_EXERCISE DETAILS_
Begin with the first line of the entries below and reproduce each line exactly, ending with the line that holds "from mathutils import".

[Records from a collection]
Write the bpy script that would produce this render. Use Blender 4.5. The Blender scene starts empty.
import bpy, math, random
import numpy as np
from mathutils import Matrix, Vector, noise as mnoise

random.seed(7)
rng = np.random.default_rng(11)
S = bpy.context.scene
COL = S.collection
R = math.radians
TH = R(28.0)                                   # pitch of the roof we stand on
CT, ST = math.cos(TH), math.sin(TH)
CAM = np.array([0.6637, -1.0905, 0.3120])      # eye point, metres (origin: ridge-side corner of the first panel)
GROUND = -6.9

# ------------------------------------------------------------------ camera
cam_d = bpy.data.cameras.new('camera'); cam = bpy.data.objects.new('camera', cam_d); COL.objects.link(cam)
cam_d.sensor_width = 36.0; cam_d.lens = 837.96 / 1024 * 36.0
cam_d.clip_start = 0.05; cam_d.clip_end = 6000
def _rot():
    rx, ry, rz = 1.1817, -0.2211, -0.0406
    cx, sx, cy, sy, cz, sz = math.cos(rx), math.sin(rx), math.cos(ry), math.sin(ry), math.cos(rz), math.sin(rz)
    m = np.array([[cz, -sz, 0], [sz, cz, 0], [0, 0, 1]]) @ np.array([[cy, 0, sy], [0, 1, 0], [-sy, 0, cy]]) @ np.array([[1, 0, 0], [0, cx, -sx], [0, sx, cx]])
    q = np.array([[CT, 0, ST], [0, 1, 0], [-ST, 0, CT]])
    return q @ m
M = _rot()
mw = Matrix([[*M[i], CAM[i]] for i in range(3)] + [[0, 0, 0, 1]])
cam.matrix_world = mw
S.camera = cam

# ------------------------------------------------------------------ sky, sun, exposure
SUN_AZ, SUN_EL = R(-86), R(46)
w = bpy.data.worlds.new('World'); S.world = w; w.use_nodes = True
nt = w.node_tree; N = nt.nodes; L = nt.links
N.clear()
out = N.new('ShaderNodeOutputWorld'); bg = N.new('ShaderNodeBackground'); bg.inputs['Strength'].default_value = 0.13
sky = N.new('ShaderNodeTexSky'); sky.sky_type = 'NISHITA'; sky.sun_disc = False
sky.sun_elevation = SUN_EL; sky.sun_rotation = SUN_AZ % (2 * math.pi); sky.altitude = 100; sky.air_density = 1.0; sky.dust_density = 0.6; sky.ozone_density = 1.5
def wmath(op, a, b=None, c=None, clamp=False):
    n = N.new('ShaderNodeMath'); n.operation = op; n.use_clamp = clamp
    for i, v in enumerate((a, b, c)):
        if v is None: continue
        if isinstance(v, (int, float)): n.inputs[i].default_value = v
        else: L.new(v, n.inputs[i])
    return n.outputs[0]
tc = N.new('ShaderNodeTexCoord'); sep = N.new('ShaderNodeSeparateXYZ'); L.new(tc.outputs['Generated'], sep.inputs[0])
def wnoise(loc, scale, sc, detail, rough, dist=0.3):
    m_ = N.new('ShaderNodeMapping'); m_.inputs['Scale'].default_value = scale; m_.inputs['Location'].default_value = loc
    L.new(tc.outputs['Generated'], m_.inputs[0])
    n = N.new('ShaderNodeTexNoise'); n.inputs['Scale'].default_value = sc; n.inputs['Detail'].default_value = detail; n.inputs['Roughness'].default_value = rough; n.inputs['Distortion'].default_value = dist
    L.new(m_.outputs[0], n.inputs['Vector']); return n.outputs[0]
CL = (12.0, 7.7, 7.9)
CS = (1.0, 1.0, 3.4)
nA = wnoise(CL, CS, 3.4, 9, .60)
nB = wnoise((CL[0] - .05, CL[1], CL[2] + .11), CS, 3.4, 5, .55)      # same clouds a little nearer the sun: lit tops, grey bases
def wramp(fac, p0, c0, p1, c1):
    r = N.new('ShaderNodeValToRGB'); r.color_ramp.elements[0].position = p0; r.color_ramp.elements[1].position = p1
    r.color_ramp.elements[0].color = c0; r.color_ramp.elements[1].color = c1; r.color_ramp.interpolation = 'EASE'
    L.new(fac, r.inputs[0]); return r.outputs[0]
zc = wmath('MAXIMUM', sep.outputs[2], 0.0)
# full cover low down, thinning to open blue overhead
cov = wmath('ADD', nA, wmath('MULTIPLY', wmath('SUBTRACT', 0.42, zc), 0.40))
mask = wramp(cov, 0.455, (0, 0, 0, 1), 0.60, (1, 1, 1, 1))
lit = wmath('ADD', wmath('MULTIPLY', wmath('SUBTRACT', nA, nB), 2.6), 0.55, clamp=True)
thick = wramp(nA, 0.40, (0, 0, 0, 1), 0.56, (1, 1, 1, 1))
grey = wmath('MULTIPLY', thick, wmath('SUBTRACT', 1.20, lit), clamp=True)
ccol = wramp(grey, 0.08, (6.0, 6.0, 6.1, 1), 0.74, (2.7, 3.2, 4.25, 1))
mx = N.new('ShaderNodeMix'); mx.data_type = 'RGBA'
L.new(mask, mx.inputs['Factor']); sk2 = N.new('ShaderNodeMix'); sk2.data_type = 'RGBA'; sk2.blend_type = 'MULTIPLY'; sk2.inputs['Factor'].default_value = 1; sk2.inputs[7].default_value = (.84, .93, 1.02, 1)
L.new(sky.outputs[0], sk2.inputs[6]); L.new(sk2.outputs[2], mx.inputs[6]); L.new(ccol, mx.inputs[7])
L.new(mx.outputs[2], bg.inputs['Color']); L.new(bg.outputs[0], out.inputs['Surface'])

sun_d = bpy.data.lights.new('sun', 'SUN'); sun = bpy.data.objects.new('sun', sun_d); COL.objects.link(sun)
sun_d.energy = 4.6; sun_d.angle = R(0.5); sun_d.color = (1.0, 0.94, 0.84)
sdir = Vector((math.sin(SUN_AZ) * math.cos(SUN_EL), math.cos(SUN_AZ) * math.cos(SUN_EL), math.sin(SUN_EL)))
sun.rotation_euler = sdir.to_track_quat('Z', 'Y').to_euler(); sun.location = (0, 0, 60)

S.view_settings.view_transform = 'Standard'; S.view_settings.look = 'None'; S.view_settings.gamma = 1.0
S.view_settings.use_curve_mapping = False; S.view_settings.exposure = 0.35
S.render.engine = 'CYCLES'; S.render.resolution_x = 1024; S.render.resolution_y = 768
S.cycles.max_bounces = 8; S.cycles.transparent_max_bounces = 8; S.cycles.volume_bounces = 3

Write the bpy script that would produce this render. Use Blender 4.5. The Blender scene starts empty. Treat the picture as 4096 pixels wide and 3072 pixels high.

_OUTPUT OF THE EXERCISE_
Write the bpy script that would produce this render. Use Blender 4.5. The Blender scene starts empty.
import bpy, math, random
import numpy as np
from mathutils import Matrix, Vector, noise as mnoise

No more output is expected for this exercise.